California Code, Business and Professions Code – BPC § 2246

(a) All records transmitted or distributed by a professional photocopier shall be accompanied by a certificate containing all of the following:

(1) An affidavit signed by the custodian of the original records that were reproduced for transmittal. It shall conform to the requirements specified in Article 4 (commencing with Section 1560) of Chapter 2 of Division 11 of the Evidence Code.

(2) An affidavit signed by the professional photocopier or his or her employee stating that the records shall be transmitted or distributed to the authorized persons or entities.
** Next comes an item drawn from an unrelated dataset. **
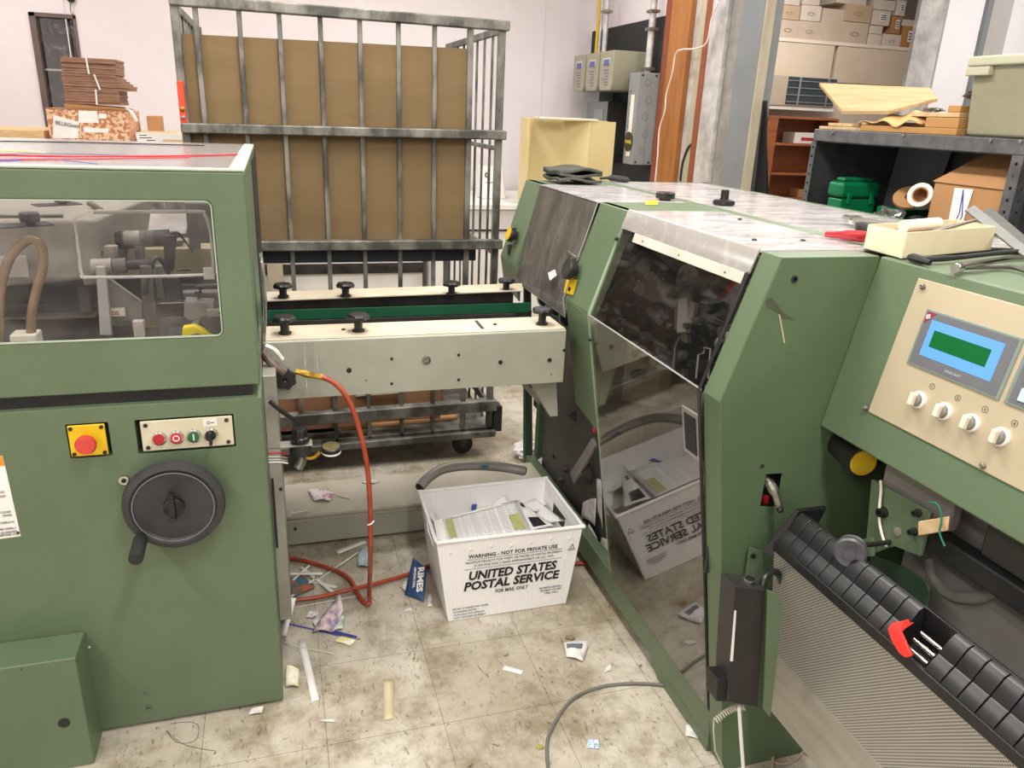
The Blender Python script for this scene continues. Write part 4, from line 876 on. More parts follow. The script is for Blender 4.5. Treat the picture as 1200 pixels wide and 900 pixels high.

(b) The certificate shall bear the name, address, and registration number and county of registration of the professional photocopier. The custodian of records shall be entitled to a copy of the certificate, completed as provided in subdivision (a).

(c) The custodian of records shall not be liable for the improper release of the records when the records:

(1) Were released to a professional photocopier for the production of records under authorization or subpoena or other means.

(2) Were certified pursuant to this section.